* BEGIN Material provided *

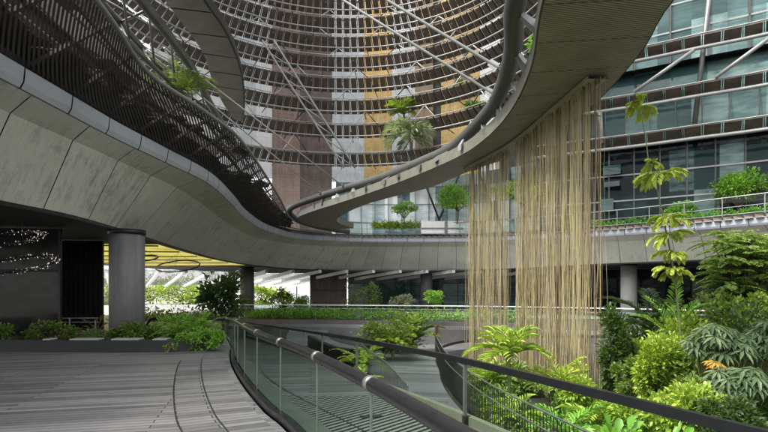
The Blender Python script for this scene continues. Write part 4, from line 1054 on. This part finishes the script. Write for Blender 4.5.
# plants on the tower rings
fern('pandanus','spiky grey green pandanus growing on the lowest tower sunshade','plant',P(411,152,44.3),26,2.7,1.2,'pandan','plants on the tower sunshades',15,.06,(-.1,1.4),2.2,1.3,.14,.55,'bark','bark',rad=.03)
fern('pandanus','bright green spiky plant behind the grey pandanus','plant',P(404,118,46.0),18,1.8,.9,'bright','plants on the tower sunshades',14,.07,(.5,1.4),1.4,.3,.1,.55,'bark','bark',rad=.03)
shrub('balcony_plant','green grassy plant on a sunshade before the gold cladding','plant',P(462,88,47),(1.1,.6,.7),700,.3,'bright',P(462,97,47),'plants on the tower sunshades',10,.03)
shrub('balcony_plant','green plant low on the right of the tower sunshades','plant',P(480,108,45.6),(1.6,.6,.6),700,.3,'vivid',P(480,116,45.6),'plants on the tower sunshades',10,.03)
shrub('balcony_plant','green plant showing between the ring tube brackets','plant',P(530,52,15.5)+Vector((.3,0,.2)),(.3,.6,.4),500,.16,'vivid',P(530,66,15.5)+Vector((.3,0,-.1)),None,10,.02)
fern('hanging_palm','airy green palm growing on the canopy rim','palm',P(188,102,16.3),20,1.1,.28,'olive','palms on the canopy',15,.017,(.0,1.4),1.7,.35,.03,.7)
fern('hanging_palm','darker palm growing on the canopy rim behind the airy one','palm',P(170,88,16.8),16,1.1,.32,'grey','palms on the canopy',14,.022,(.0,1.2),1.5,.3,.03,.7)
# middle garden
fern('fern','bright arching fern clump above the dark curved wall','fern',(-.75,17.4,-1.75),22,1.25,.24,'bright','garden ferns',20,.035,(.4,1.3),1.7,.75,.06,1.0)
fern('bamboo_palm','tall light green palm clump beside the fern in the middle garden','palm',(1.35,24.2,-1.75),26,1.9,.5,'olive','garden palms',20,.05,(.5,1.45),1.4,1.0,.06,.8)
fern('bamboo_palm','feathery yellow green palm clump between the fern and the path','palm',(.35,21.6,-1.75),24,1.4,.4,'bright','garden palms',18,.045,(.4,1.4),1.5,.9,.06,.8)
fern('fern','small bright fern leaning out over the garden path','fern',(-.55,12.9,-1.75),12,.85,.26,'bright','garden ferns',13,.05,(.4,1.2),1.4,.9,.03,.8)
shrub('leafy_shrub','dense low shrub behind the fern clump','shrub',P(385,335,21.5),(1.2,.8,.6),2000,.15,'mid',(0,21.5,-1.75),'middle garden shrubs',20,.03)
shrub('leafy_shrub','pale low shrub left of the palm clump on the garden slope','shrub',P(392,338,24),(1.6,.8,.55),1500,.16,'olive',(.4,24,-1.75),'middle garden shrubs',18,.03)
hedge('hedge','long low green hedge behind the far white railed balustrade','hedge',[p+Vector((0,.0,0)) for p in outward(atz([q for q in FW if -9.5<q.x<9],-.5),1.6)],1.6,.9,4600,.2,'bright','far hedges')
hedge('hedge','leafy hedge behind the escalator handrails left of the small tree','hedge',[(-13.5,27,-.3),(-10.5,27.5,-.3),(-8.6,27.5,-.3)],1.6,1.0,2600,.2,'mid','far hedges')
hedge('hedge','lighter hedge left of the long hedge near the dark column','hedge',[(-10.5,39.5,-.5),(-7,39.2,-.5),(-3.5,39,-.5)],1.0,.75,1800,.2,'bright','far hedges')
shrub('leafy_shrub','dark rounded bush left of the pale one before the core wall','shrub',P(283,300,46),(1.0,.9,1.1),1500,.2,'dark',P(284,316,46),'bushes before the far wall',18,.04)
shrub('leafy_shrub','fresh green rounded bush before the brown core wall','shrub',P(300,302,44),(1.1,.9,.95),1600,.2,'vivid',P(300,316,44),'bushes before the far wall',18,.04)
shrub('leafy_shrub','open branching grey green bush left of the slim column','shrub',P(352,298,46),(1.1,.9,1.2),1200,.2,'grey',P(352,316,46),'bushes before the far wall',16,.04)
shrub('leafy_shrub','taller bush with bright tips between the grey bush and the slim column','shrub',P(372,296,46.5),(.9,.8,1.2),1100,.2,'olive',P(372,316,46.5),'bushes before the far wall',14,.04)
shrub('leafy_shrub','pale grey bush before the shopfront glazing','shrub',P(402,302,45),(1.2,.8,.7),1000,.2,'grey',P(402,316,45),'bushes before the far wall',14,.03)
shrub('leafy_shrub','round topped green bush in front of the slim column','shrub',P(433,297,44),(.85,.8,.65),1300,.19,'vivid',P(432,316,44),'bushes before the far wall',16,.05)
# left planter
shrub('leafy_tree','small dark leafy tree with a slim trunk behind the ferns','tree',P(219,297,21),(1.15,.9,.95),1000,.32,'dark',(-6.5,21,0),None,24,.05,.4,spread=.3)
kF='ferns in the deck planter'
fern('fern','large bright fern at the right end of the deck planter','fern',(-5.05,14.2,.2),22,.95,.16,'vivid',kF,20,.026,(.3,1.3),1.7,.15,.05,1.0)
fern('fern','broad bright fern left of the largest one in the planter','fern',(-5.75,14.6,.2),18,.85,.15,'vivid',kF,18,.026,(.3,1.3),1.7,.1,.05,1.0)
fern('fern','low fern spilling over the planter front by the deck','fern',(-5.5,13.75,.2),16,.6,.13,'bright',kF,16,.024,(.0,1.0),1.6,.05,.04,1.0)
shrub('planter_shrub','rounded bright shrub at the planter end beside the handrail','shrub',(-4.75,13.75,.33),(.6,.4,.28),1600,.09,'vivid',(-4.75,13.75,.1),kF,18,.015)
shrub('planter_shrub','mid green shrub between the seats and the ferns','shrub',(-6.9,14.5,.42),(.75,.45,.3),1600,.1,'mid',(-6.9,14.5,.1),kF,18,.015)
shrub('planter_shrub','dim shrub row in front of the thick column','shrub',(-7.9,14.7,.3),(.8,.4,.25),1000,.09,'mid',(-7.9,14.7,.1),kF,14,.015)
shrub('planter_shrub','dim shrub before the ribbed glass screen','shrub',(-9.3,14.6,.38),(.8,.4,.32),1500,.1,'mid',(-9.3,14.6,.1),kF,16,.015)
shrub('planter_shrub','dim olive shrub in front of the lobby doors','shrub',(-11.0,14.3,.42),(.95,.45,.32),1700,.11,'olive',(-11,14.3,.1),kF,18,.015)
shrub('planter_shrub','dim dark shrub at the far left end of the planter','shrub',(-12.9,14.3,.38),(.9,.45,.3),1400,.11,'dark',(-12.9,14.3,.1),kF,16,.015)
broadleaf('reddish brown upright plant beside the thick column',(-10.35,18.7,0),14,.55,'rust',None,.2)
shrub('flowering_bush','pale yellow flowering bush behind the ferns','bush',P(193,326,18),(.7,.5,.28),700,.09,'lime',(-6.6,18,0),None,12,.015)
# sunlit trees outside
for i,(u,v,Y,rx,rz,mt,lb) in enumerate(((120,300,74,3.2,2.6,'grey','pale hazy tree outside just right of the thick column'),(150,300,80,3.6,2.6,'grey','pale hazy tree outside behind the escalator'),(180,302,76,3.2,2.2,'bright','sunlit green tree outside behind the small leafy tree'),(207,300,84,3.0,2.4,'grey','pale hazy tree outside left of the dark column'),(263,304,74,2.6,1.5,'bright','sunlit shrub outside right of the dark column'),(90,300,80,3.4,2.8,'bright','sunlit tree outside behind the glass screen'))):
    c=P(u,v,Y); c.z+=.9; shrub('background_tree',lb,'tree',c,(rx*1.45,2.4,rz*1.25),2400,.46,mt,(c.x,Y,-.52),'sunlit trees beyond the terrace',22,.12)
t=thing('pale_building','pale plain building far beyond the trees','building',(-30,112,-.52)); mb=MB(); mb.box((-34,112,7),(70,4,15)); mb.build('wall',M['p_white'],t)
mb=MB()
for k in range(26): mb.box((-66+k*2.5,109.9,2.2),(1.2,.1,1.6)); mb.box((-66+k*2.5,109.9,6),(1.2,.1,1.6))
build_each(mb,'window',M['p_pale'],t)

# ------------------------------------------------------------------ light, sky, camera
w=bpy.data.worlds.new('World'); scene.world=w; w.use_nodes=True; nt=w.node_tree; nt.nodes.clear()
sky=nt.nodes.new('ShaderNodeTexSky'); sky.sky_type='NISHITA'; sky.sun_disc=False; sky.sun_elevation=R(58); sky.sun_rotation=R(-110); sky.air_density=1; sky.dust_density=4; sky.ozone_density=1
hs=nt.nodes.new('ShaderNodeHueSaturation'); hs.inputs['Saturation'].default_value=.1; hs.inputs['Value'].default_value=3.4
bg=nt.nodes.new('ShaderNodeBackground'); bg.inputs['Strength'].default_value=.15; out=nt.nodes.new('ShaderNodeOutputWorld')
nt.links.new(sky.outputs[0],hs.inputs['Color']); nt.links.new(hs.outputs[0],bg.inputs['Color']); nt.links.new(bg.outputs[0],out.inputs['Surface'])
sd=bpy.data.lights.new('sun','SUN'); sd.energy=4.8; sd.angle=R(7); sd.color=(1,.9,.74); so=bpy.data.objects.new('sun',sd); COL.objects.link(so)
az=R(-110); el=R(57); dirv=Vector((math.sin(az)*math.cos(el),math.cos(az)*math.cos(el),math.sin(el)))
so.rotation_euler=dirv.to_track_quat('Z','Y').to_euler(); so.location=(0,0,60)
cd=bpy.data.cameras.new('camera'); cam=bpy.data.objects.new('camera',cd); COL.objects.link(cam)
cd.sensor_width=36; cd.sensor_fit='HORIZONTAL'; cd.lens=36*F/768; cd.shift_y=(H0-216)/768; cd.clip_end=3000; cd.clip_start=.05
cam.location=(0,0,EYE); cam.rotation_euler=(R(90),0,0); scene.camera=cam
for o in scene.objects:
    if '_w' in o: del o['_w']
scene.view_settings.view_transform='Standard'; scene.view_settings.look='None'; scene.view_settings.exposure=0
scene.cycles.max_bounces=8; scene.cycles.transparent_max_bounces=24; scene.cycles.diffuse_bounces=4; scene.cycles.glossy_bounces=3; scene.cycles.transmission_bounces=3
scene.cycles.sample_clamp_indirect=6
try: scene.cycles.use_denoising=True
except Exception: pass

* END Material provided *

### What is required
Reproduce exactly the lines from the line with "beyond the terrace',22,.12)" through the line with "build_each(mb,'window',M['p_pale'],t)", both end lines included, and only those lines.

### Expected answer
    c=P(u,v,Y); c.z+=.9; shrub('background_tree',lb,'tree',c,(rx*1.45,2.4,rz*1.25),2400,.46,mt,(c.x,Y,-.52),'sunlit trees beyond the terrace',22,.12)
t=thing('pale_building','pale plain building far beyond the trees','building',(-30,112,-.52)); mb=MB(); mb.box((-34,112,7),(70,4,15)); mb.build('wall',M['p_white'],t)
mb=MB()
for k in range(26): mb.box((-66+k*2.5,109.9,2.2),(1.2,.1,1.6)); mb.box((-66+k*2.5,109.9,6),(1.2,.1,1.6))
build_each(mb,'window',M['p_pale'],t)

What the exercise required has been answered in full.